PROBLEM TO WORK ON - Starting at the line that contains "Reconstruct this image" and stopping at the line that contains "COL = sc.collection", transcribe every line of the material below exactly; pictures stay out.

DATASET ENTRIES -
━━━━━━━━━━━━━━━━━━━━
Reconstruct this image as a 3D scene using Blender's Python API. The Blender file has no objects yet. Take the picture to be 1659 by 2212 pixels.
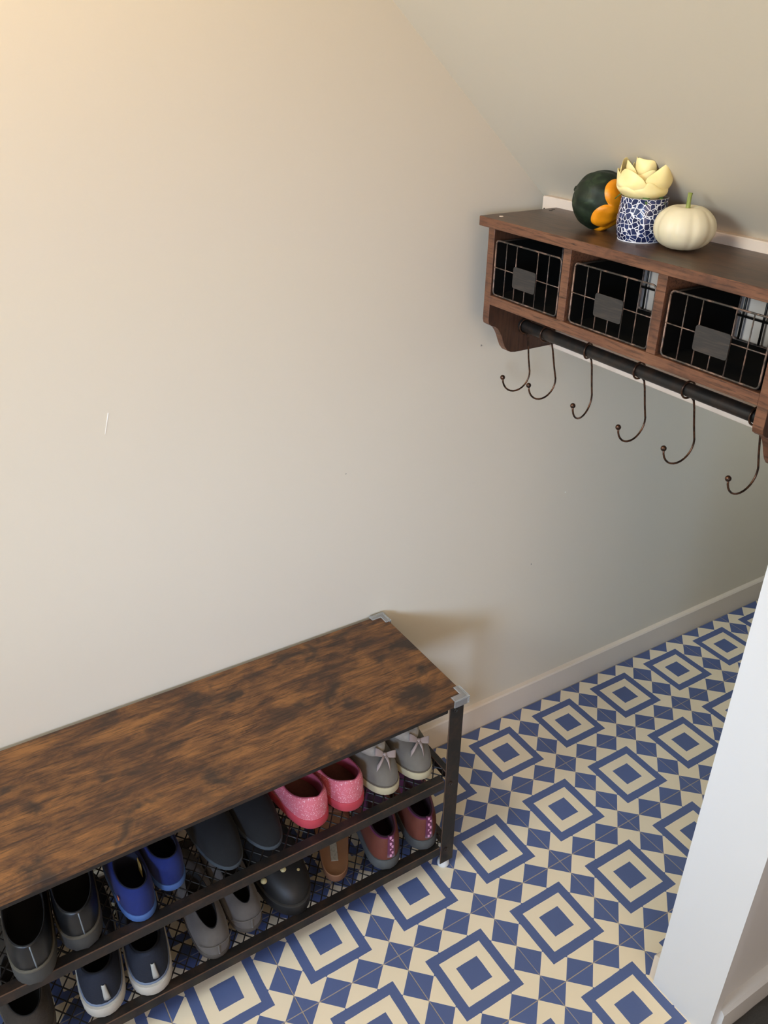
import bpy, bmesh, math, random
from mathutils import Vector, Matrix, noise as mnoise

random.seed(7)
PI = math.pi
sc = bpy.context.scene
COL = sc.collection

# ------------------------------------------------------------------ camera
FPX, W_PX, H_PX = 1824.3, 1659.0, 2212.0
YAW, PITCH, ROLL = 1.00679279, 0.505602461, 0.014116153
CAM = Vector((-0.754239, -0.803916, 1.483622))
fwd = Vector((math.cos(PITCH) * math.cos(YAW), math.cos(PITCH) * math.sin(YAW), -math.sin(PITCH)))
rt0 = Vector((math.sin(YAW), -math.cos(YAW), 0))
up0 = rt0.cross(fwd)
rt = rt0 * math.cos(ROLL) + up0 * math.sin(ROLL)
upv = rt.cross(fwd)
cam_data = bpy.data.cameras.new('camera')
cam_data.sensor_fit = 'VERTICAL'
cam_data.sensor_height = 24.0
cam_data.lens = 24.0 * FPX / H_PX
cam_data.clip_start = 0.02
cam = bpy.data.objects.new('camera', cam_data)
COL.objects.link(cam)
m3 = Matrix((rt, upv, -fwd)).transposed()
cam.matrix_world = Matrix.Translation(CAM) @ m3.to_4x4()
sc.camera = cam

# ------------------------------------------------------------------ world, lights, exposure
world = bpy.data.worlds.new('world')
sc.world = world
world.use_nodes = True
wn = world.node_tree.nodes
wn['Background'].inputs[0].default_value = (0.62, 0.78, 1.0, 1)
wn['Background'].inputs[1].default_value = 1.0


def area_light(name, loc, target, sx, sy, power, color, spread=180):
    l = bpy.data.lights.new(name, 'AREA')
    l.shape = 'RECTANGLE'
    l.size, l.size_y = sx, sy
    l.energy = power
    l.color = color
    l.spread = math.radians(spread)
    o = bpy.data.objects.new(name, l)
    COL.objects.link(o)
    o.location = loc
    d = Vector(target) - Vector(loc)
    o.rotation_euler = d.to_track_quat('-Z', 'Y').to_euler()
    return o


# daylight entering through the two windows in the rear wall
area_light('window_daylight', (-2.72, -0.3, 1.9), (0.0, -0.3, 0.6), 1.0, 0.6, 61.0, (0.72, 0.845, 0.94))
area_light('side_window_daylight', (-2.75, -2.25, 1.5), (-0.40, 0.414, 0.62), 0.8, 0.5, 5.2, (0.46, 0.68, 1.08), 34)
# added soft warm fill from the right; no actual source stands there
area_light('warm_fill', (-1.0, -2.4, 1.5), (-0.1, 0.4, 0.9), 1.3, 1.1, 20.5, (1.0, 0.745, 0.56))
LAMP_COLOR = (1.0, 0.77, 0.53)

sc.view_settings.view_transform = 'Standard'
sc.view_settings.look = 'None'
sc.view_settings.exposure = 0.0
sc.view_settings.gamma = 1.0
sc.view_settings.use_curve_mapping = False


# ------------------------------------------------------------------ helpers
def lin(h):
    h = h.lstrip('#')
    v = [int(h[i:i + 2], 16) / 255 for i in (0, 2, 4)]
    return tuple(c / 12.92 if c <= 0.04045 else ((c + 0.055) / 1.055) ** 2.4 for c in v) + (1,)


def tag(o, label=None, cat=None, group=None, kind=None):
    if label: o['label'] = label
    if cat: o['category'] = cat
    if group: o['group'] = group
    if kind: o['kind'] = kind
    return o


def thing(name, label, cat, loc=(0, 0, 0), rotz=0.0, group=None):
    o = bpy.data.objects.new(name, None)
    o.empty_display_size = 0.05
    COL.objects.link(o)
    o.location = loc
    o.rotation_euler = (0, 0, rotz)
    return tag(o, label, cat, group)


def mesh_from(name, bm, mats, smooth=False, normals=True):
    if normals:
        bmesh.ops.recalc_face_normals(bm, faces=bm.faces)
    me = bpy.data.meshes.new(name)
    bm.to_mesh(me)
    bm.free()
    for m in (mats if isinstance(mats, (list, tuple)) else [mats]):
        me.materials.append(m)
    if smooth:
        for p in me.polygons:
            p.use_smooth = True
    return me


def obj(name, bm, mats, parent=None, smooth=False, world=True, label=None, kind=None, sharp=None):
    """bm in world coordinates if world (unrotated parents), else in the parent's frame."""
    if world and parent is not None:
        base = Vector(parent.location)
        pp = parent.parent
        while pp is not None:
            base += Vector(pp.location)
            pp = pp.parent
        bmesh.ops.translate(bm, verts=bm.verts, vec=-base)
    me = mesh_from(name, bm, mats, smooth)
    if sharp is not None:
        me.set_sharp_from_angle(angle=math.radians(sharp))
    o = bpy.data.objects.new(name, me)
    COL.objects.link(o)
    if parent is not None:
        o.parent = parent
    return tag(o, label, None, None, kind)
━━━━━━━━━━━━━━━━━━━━
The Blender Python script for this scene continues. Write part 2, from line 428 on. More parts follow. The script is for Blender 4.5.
━━━━━━━━━━━━━━━━━━━━
FINAL RESULT -
Reconstruct this image as a 3D scene using Blender's Python API. The Blender file has no objects yet. Take the picture to be 1659 by 2212 pixels.
import bpy, bmesh, math, random
from mathutils import Vector, Matrix, noise as mnoise

random.seed(7)
PI = math.pi
sc = bpy.context.scene
COL = sc.collection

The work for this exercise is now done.